Last week, I spent an exciting week learning how to use Sony Vegas.  Sony Vegas is video editing software, which I was using to edit footage of in-depth interviews I’d done a couple of weeks before.

It’s been a while since I’ve done video outputs, but I’ve always found them fraught with disaster.  They are a real “anything that can go wrong, will go wrong” undertaking.  As researchers, we are reluctant to pay for professional videography – but we want professional results.

The budgets for professional videography just don’t appear to be appearing. Yet, video outputs are becoming more and more popular, so it is likely you’ll encounter them at some point – it’s best to be prepared!

Here are the key things I’ve learnt about working with video in research – I’d love to hear what others have to add!

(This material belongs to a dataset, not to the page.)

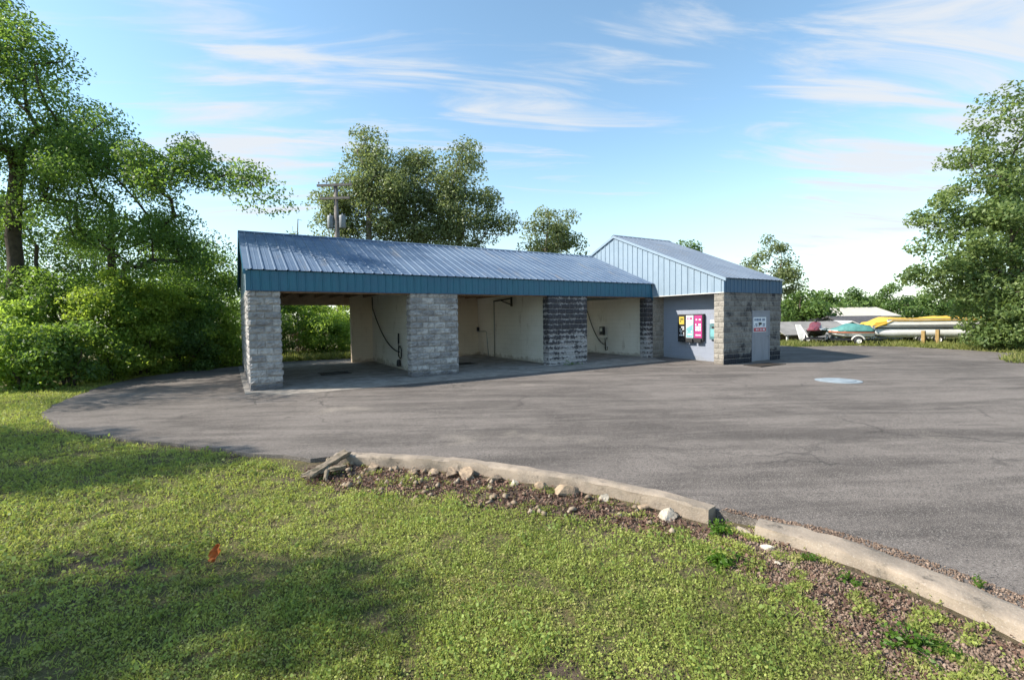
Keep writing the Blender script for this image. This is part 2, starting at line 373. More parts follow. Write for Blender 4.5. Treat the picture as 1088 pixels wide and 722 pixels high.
MAT = dict(
    asphalt=m_asphalt(), ground=m_ground(),
    slab=m_concrete('bay_concrete', (.33, .30, .27), (.20, .18, .16), (.06, .055, .05), .6),
    kerb=m_concrete('kerb_concrete', (.335, .27, .21), (.20, .165, .13), (.075, .064, .052), .85),
    block=m_block('grey_split_block', (.50, .47, .45), (.29, .275, .27), (.12, .115, .12), .46, .66, .65, .9, .55, (.7, .7, 2.4)),
    block_dark=m_flaking('stained_block'),
    block_old=m_block('stained_block', (.50, .48, .48), (.38, .36, .37), (.022, .020, .032), .40, .56, .93, .6, 1, (2.2, 2.2, 5.0)),
    block_office=m_block('weathered_block', (.265, .25, .23), (.165, .155, .145), (.025, .026, .034), .50, .64, .85, .97, 1.35, (1, 1, .8)),
    block_tan=m_block('tan_block', (.345, .315, .275), (.255, .235, .205), (.12, .10, .085), .58, .76, .5, .5, .8),
    core=m_concrete('mortar', (.34, .32, .30), (.26, .245, .23), (.12, .115, .11), .4),
    fascia=m_paint('teal_blue_metal', (.014, .115, .180), (.018, .098, .170), .42, .1),
    navy=m_paint('navy_metal', (.020, .080, .165), (.022, .070, .140), .42, .1),
    gable=m_paint('pale_blue_metal', (.245, .315, .385), (.22, .29, .36), .45, .05),
    roof=m_roof('galvanised_roof', (.120, .170, .245), (.080, .125, .200), .0, .62),
    roof2=m_roof('grey_blue_roof', (.17, .21, .27), (.135, .17, .225), .05, .62),
    cream=m_wall_paint('cream_painted_block', (.88, .85, .78), (.82, .79, .71), (.34, .29, .22)),
    tan=m_wall_paint('tan_painted_block', (.76, .64, .50), (.70, .58, .44), (.30, .19, .11), 'y'),
    greywall=m_wall_paint('grey_painted_wall', (.25, .275, .335), (.235, .26, .32), (.22, .23, .25)),
    door=m_paint('grey_door_paint', (.23, .24, .28), (.20, .21, .25), .5),
    wood=m_basic('old_timber', (.32, .21, .13), (.19, .125, .08), 6, .85, 0, .3, 40),
    soffit=m_basic('stained_plywood', (.46, .36, .27), (.32, .24, .18), 2, .9, 0, .2, 30),
    black=m_basic('black_rubber', (.018, .018, .02), (.03, .03, .03), 8, .6, 0, .1),
    dkmetal=m_basic('dark_metal', (.05, .05, .055), (.03, .03, .033), 8, .5, .4, .1),
    iron=m_basic('grate_iron', (.035, .033, .032), (.06, .045, .035), 12, .7, .5, .3),
    steel=m_basic('dull_steel', (.42, .43, .44), (.33, .34, .35), 5, .4, .7, .05),
    alu=m_basic('pontoon_aluminium', (.74, .74, .73), (.64, .64, .63), 2, .4, .1, .05),
    white=m_basic('white_gelcoat', (.80, .79, .76), (.72, .71, .68), 2, .35, 0, .03),
    offwhite=m_basic('offwhite_metal', (.66, .64, .60), (.56, .54, .50), 1.5, .5, 0, .05),
    carroof=m_basic('faded_carport_roof', (.29, .275, .26), (.21, .20, .19), 1.5, .7, 0, .05),
    yellow=m_basic('yellow_canvas', (.68, .42, .06), (.56, .34, .05), 2.5, .75, 0, .3, 8),
    teal=m_basic('teal_canvas', (.09, .26, .245), (.06, .19, .18), 2.5, .7, 0, .3, 7),
    red=m_basic('maroon_plastic', (.20, .055, .07), (.15, .04, .05), 4, .3, 0, .0),
    tanstripe=m_basic('tan_red_stripe', (.42, .16, .09), (.36, .13, .08), 4, .4, 0, 0),
    post=m_basic('yellowed_post', (.34, .23, .09), (.25, .165, .07), 10, .85, 0, .3, 40),
    pole=m_basic('weathered_pole', (.21, .185, .17), (.13, .115, .105), 5, .9, 0, .3, 40),
    trafo=m_basic('transformer_grey', (.22, .235, .25), (.18, .19, .20), 4, .5, .1, .05),
    bark=m_basic('bark', (.085, .066, .050), (.045, .036, .028), 6, .95, 0, .8, 25),
    palebark=m_basic('pale_bark', (.22, .19, .16), (.12, .10, .085), 5, .95, 0, .6, 25),
    rock=m_basic('limestone', (.36, .265, .18), (.17, .125, .09), 9, .95, 0, .9, 30),
    palerock=m_basic('pale_stone', (.48, .42, .34), (.32, .27, .21), 9, .9, 0, .5, 35),
    log=m_basic('mossy_weathered_wood', (.24, .19, .14), (.075, .065, .04), 9, .95, 0, 1.0, 22),
    orange=m_basic('orange_dry_leaf', (.44, .125, .025), (.30, .08, .02), 25, .7, 0, .2),
    sign_white=m_basic('sign_white', (.70, .73, .78), (.62, .65, .70), 5, .4, 0, 0),
    sign_blue=m_basic('sign_blue_print', (.08, .12, .22), (.08, .12, .22), 5, .5, 0, 0),
    sign_black=m_basic('sign_black_print', (.015, .015, .018), (.02, .02, .02), 5, .5, 0, 0),
    sign_red=m_basic('sign_red_print', (.48, .06, .085), (.42, .05, .07), 5, .5, 0, 0),
    pyellow=m_basic('yellow_print', (.50, .40, .07), (.44, .35, .06), 5, .4, 0, 0),
    pteal=m_basic('teal_print', (.18, .40, .42), (.14, .33, .36), 5, .4, 0, 0),
    pmagenta=m_basic('magenta_print', (.40, .05, .19), (.34, .04, .16), 5, .4, 0, 0),
    pteal_dark=m_basic('dark_teal_metal', (.13, .25, .27), (.09, .18, .20), 5, .4, .2, 0),
    wallwood=m_basic('tan_boards', (.36, .27, .17), (.26, .19, .12), 3, .85, 0, .3, 30),
    shingle=m_basic('dark_shingle', (.10, .095, .10), (.07, .065, .07), 3, .9, 0, .4, 30),
    dksiding=m_basic('grey_siding', (.14, .14, .15), (.10, .10, .11), 3, .8, 0, .2, 20),
    padcon=m_basic('pale_blue_concrete', (.27, .31, .345), (.20, .235, .26), 4, .85, 0, .3, 40),
    lf_left=m_leaf('leaf_shade_tree', (.058, .118, .034), (.175, .26, .065), (.33, .52, .07), .44),
    lf_bush=m_leaf('leaf_bush', (.090, .175, .036), (.27, .39, .085), (.50, .70, .09), .48),
    lf_sap=m_leaf('leaf_sapling', (0.125, 0.207, 0.036), (0.340, 0.430, 0.071), (0.530, 0.696, 0.083), .5),
    lf_cotton=m_leaf('leaf_cottonwood', (.100, .135, .052), (.26, .30, .135), (.34, .42, .13), .38),
    lf_right=m_leaf('leaf_right_tree', (.078, .130, .040), (.225, .285, .095), (.32, .44, .10), .38),
    lf_far=m_leaf('leaf_far', (0.068, 0.128, 0.033), (0.165, 0.247, 0.068), (0.255, 0.390, 0.075), .35),
    lf_dead=m_leaf('leaf_dry', (.15, .10, .06), (.28, .20, .13), (.3, .2, .1), .3),
    grass=m_leaf('lawn_leaf', (.150, .205, .040), (.46, .50, .135), (.54, .60, .12), .42, .6, (.46, .36, .19)),
    tallgrass=m_leaf('tall_lawn_grass', (.115, .185, .040), (.33, .41, .10), (.44, .54, .10), .42, .6),
    verge=m_leaf('verge_grass', (.10, .13, .03), (.26, .27, .08), (.32, .36, .07), .42, .6, (.36, .28, .14)),
    litter=m_leaf('dead_leaf_litter', (.085, .045, .035), (.30, .185, .135), (.28, .15, .08), .15, .8),
    rubble=m_block('rubble', (.40, .33, .25), (.22, .16, .11), (.10, .075, .055), .5, .7, .5),
    pebble=m_block('gravel', (.34, .25, .19), (.13, .085, .062), (.09, .06, .045), .5, .7, .5),
    weed=m_leaf('weed_leaf', (.05, .115, .012), (.11, .20, .025), (.2, .36, .03), .4, .5),
)

# ------------------------------------------------------------------ ground, lot, slab
def poly_sheet(name, pts, zf, mat, skirt=.0, cut=1.0, kind='structure'):
    bm = bmesh.new()
    vs = [bm.verts.new((x, y, 0)) for x, y in pts]
    f = bm.faces.new(vs); bmesh.ops.triangulate(bm, faces=[f])
    xs = [p[0] for p in pts]; ys = [p[1] for p in pts]
    x = math.floor(min(xs)) + cut
    while x < max(xs):
        bmesh.ops.bisect_plane(bm, geom=bm.verts[:] + bm.edges[:] + bm.faces[:], plane_co=(x, 0, 0), plane_no=(1, 0, 0)); x += cut
    y = math.floor(min(ys)) + cut
    while y < max(ys):
        bmesh.ops.bisect_plane(bm, geom=bm.verts[:] + bm.edges[:] + bm.faces[:], plane_co=(0, y, 0), plane_no=(0, 1, 0)); y += cut
    for v in bm.verts: v.co.z = zf(v.co.x, v.co.y)
    if skirt:
        be = [e for e in bm.edges if e.is_boundary]
        r = bmesh.ops.extrude_edge_only(bm, edges=be)
        for v in r['geom']:
            if isinstance(v, bmesh.types.BMVert): v.co.z -= skirt
    bmesh.ops.recalc_face_normals(bm, faces=bm.faces[:])
    me = bpy.data.meshes.new(name); bm.to_mesh(me); bm.free()
    o = link_mesh(name, me, mat, None); tag(o, kind=kind); return o

def vnoise(x, y, s, seed=0):                         # smooth value noise in numpy
    x = np.asarray(x) / s; y = np.asarray(y) / s
    xi = np.floor(x).astype(int); yi = np.floor(y).astype(int); fx = x - xi; fy = y - yi
    fx = fx * fx * (3 - 2 * fx); fy = fy * fy * (3 - 2 * fy)
    def h(a, b):
        n = (a * 374761393 + b * 668265263 + seed * 1442695041) & 0x7fffffff
        n = ((n ^ (n >> 13)) * 1274126177) & 0x7fffffff
        return ((n ^ (n >> 16)) & 0xffff) / 65535.
    return (h(xi, yi) * (1 - fx) + h(xi + 1, yi) * fx) * (1 - fy) + (h(xi, yi + 1) * (1 - fx) + h(xi + 1, yi + 1) * fx) * fy
def tz(x, y):                                        # turf: just below the paving, softly uneven
    dr = np.clip((-6.9 - y) / 1.3, 0, 1) * np.clip((9 - x) / 3, 0, 1)
    dr = dr * (1 - .7 * np.clip((x - 1.8) / 1.2, 0, 1) * np.clip((-11.2 - y) / 1.0, 0, 1))
    return gz(x, y) - .055 - .056 * dr * dr * (3 - 2 * dr) + .022 * (vnoise(x, y, .9, 3) - .5) + .012 * (vnoise(x, y, .35, 4) - .5)

ax = np.unique(np.concatenate([np.linspace(-400, -40, 19), np.linspace(-40, -12, 20), np.linspace(-12, 8, 101), np.linspace(8, 60, 40), np.linspace(60, 500, 23)]))
ay = np.unique(np.concatenate([np.linspace(-300, -40, 14), np.linspace(-40, -18, 12), np.linspace(-18, 12, 150), np.linspace(12, 60, 30), np.linspace(60, 500, 23)]))
GX, GY = np.meshgrid(ax, ay, indexing='ij'); GZ = tz(GX, GY)
me = bpy.data.meshes.new('ground'); nx, ny = GX.shape
me.from_pydata(np.stack([GX, GY, GZ], -1).reshape(-1, 3).tolist(), [], [(i * ny + j, (i + 1) * ny + j, (i + 1) * ny + j + 1, i * ny + j + 1) for i in range(nx - 1) for j in range(ny - 1)])
me.polygons.foreach_set('use_smooth', [True] * len(me.polygons))
GV = np.stack([GX.reshape(-1), GY.reshape(-1)], 1)
def seg_d(p, path):
    d = np.full(len(p), 1e9)
    for a_, b_ in zip(path, path[1:]):
        a_ = np.array(a_); b_ = np.array(b_); t_ = np.clip(((p - a_) @ (b_ - a_)) / ((b_ - a_) @ (b_ - a_)), 0, 1); d = np.minimum(d, np.linalg.norm(p - a_ - t_[:, None] * (b_ - a_), axis=1))
    return d
KL = [(.6, -7.9), (1.2, -8.4), (2.1, -9.5), (2.9, -10.9), (3.4, -11.9), (3.5, -12.7), (3.45, -13.6), (3.3, -15)]
ba = me.attributes.new('bed', 'FLOAT', 'POINT'); ba.data.foreach_set('value', np.clip((.75 - seg_d(GV, KL)) / .35, 0, 1).astype(np.float32))
tag(link_mesh('ground', me, MAT['ground'], None), kind='structure')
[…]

  • Firstly plan the video [I rarely do this and I always regret it]. Talk to your video editor (if you have one) about what kind of outputs they need.  The one thing about video is there is 10 million different file formats*, so you NEED to check what they will be working with AND THEN CHECK WHAT FORMAT YOU’LL BE RECORDING (an important, but often overlooked step)
  • Do you want a video introducing the participants, if so think about the introduction you want, and get participants to introduce themselves on camera
  • Shoot some ‘extra’ footage – this can be used when something goes wrong with the video – or when the clip is a bit long.  Film a bit of atmosphere, the participant working around the house, in the garden, playing with a pet, or something that they talk about doing in the video.  Or film the city the research is being conducted in, film something you’re talking about in the videos – this helps to make the videos more interesting.
  • The GOLDEN RULE OF VIDEO: Whatever you do, don’t backlight.  Make sure you film with the light behind you, not behind them.  Unless they want to be anonymous – then this is a great tactic to make sure the participant can’t be seen!
  • Cost for and get transcripts.  I don’t always use transcripts – but my word they make the video editing process faster – this way you’ll be able to find the bits of the video even quicker (if you’ve got the budget, consider a service like 3PlayMedia’s time synchronised transcripts – this will cut your ‘finding’ time down by half, if not more!)
  • Consider re-shooting.  One researcher I know often does the research first without cameras, does the analysis and then goes back to the participants to shoot footage of discussing the salient points.  I’ve not done this myself, but it sounds like a good (if not expensive) idea to me.


Hope these tips help!  Happy shooting!!